** begin **

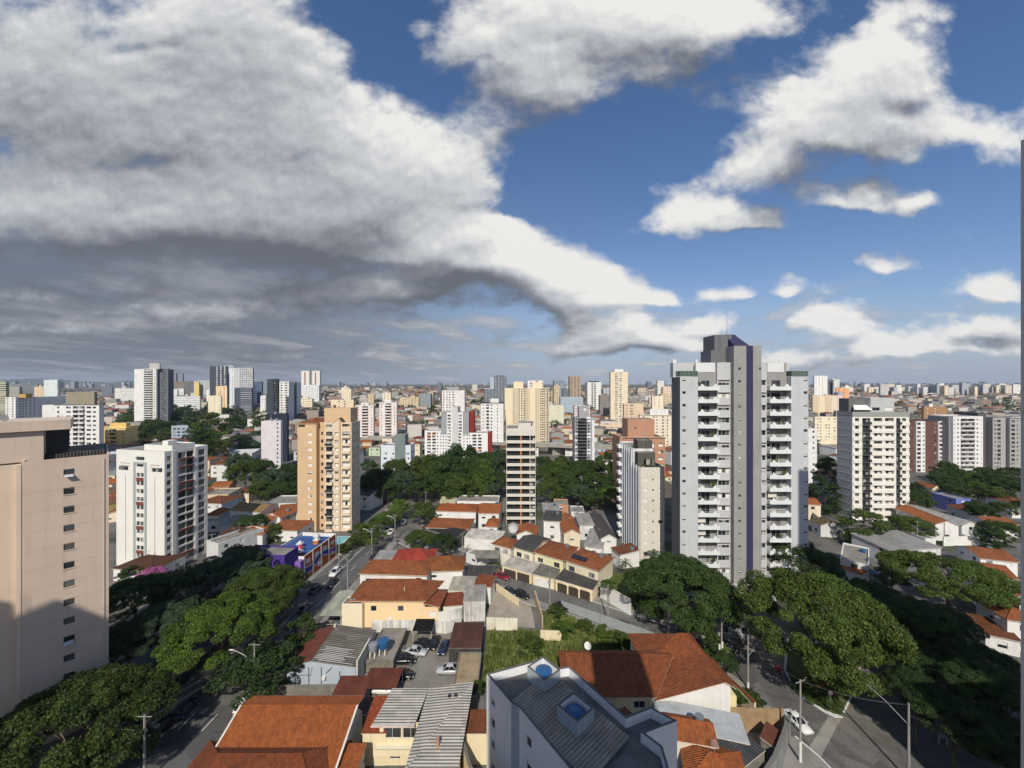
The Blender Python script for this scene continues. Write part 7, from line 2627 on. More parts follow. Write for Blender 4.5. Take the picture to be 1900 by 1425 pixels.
T('dark shaded tree at the lower right corner', 1865, 1290, 6.0, 68, 'near', 'deep')
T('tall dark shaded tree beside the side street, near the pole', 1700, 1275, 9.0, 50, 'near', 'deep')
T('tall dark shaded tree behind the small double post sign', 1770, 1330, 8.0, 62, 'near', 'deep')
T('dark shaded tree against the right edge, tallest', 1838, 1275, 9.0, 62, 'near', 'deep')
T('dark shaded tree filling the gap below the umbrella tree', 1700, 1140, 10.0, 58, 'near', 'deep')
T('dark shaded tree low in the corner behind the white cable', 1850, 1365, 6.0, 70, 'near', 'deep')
T('grey green twiggy tree between the flat roofed house and the umbrella tree', 1655, 1062, 6.5, 24, 'small', 'blue')
T('round tree before the white banded tower', 1603, 974, 6.5, 44, 'tall', 'olive', .62)
T('lower tree right of the round one at the banded tower', 1690, 975, 5.5, 32, 'mid', 'olive')
T('dark tree left of the white banded tower', 1528, 915, 8.5, 28, 'tall', 'deep')
T('taller dark tree left of the white banded tower', 1538, 880, 12, 24, 'tall', 'deep')
T('street tree by the far right pavement', 1862, 985, 5.0, 32, 'mid', 'olive')
T('second street tree by the far right pavement', 1842, 995, 4.5, 22, 'small', 'deep')
T('avenue tree at the white houses, bright and round', 788, 948, 5.5, 26, 'mid', 'olive')
T('avenue tree at the corner of the black roofed hall', 778, 1000, 4.5, 28, 'mid', 'olive')
T('dark bushy tree at the black roofed hall', 822, 1005, 4.0, 26, 'mid', 'deep')
T('clipped bright tree beside the avenue near the yellow tower', 685, 990, 3.5, 18, 'small', 'bright', .8)
T('second clipped bright tree beside the avenue', 702, 972, 4, 20, 'small', 'bright', .8)
T('bright avenue tree further up', 722, 958, 4.5, 22, 'mid', 'bright')
T('bright avenue tree furthest up', 742, 940, 5, 22, 'mid', 'bright')
T('tree on the left pavement beyond the yellow tower', 665, 985, 3.5, 18, 'small', 'olive')
T('round dark tree among the orange roofs left of the mural building', 468, 968, 5.0, 26, 'mid', 'deep')
T('small green tree before the orange hip roof house', 508, 985, 3.5, 18, 'small', 'olive')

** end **

▸ TASK OBJECTIVE:
Repeat the material above word for word, please, apart from its images.

▸ RESULT OF THE EXERCISE:
The Blender Python script for this scene continues. Write part 7, from line 2627 on. More parts follow. Write for Blender 4.5. Take the picture to be 1900 by 1425 pixels.
T('dark shaded tree at the lower right corner', 1865, 1290, 6.0, 68, 'near', 'deep')
T('tall dark shaded tree beside the side street, near the pole', 1700, 1275, 9.0, 50, 'near', 'deep')
T('tall dark shaded tree behind the small double post sign', 1770, 1330, 8.0, 62, 'near', 'deep')
T('dark shaded tree against the right edge, tallest', 1838, 1275, 9.0, 62, 'near', 'deep')
T('dark shaded tree filling the gap below the umbrella tree', 1700, 1140, 10.0, 58, 'near', 'deep')
T('dark shaded tree low in the corner behind the white cable', 1850, 1365, 6.0, 70, 'near', 'deep')
T('grey green twiggy tree between the flat roofed house and the umbrella tree', 1655, 1062, 6.5, 24, 'small', 'blue')
T('round tree before the white banded tower', 1603, 974, 6.5, 44, 'tall', 'olive', .62)
T('lower tree right of the round one at the banded tower', 1690, 975, 5.5, 32, 'mid', 'olive')
T('dark tree left of the white banded tower', 1528, 915, 8.5, 28, 'tall', 'deep')
T('taller dark tree left of the white banded tower', 1538, 880, 12, 24, 'tall', 'deep')
T('street tree by the far right pavement', 1862, 985, 5.0, 32, 'mid', 'olive')
T('second street tree by the far right pavement', 1842, 995, 4.5, 22, 'small', 'deep')
T('avenue tree at the white houses, bright and round', 788, 948, 5.5, 26, 'mid', 'olive')
T('avenue tree at the corner of the black roofed hall', 778, 1000, 4.5, 28, 'mid', 'olive')
T('dark bushy tree at the black roofed hall', 822, 1005, 4.0, 26, 'mid', 'deep')
T('clipped bright tree beside the avenue near the yellow tower', 685, 990, 3.5, 18, 'small', 'bright', .8)
T('second clipped bright tree beside the avenue', 702, 972, 4, 20, 'small', 'bright', .8)
T('bright avenue tree further up', 722, 958, 4.5, 22, 'mid', 'bright')
T('bright avenue tree furthest up', 742, 940, 5, 22, 'mid', 'bright')
T('tree on the left pavement beyond the yellow tower', 665, 985, 3.5, 18, 'small', 'olive')
T('round dark tree among the orange roofs left of the mural building', 468, 968, 5.0, 26, 'mid', 'deep')
T('small green tree before the orange hip roof house', 508, 985, 3.5, 18, 'small', 'olive')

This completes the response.